GIVEN INSTRUCTION: Each line below either holds the string "with" or doesn't. Count those that do and give only the number.

RECORDED DATA:
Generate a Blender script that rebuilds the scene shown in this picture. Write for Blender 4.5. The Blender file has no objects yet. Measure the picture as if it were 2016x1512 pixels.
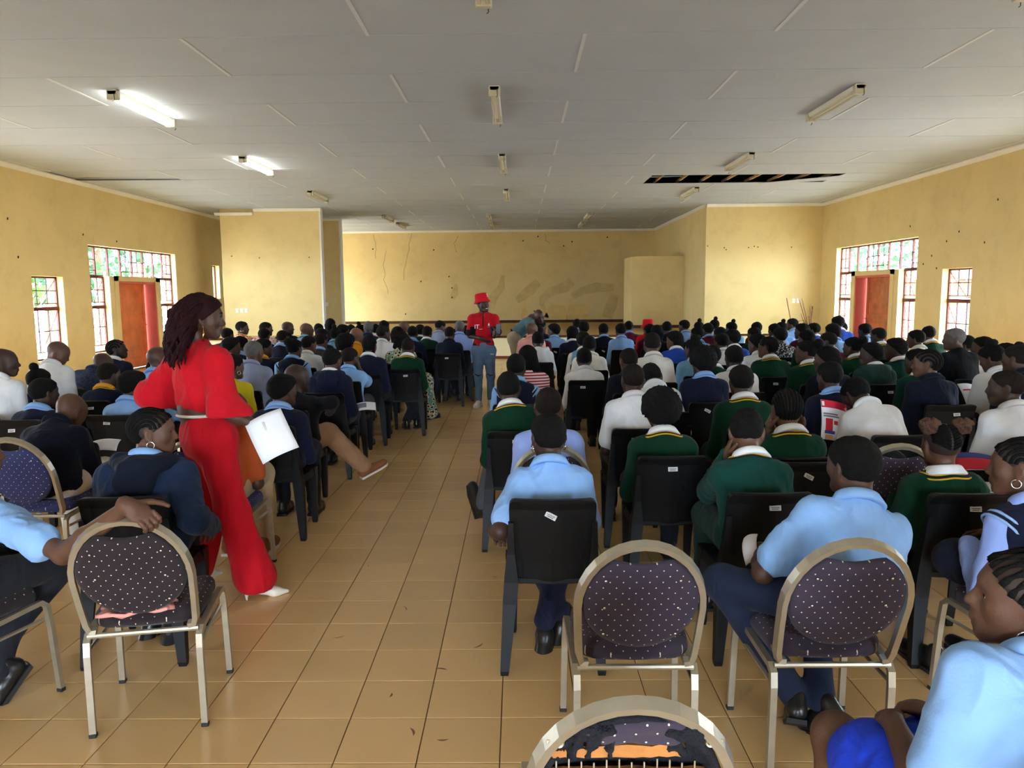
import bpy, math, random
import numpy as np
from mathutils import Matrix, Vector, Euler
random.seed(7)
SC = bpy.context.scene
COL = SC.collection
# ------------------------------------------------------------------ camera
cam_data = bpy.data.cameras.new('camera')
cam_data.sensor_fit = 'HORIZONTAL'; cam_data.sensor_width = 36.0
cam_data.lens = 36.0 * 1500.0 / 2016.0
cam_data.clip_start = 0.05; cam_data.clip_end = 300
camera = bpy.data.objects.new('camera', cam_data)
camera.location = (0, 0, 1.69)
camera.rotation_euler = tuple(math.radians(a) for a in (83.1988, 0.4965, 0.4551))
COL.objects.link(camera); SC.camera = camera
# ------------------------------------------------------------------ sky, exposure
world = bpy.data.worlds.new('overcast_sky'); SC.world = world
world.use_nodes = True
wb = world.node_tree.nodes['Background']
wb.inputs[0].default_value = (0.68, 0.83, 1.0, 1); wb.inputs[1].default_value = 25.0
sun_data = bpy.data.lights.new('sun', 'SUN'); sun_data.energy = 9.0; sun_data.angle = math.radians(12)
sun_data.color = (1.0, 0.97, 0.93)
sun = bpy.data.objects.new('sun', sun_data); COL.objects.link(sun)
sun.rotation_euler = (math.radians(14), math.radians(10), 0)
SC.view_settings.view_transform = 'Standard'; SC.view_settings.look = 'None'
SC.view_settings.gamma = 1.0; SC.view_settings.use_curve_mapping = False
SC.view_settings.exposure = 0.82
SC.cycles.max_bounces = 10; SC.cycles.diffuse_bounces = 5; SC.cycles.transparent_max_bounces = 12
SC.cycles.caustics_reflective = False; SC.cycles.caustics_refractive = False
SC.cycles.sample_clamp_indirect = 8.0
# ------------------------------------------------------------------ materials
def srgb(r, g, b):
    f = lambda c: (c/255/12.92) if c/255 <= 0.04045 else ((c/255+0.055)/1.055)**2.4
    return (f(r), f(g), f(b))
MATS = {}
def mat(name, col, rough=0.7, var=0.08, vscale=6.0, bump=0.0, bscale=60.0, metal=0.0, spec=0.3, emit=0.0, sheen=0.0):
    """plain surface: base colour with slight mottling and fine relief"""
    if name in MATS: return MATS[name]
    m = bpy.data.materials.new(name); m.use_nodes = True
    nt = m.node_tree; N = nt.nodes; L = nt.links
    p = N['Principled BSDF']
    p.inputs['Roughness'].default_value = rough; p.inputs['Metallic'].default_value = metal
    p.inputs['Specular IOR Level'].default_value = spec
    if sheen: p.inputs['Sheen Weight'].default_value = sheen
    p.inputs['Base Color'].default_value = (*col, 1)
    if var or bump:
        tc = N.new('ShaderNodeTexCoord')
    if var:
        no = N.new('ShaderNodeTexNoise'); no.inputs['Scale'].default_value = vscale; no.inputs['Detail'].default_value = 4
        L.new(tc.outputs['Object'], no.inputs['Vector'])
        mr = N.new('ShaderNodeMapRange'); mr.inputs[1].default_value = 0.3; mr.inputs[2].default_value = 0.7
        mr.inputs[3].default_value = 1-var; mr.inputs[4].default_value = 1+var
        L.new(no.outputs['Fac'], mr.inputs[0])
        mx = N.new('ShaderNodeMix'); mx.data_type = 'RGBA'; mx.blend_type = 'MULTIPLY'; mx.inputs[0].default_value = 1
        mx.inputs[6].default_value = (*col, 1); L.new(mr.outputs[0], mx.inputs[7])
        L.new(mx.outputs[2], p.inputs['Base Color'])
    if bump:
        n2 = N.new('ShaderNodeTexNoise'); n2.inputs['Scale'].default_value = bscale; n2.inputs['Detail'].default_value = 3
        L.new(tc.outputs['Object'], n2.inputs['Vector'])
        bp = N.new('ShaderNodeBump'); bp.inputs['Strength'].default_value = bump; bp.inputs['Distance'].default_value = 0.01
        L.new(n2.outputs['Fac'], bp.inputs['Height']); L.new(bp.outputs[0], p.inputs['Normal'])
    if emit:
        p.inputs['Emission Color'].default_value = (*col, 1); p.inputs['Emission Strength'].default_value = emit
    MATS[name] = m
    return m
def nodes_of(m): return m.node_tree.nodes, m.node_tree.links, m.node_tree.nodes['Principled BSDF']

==

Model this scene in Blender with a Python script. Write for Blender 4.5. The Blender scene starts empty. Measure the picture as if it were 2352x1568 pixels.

CORRECT OUTPUT: 2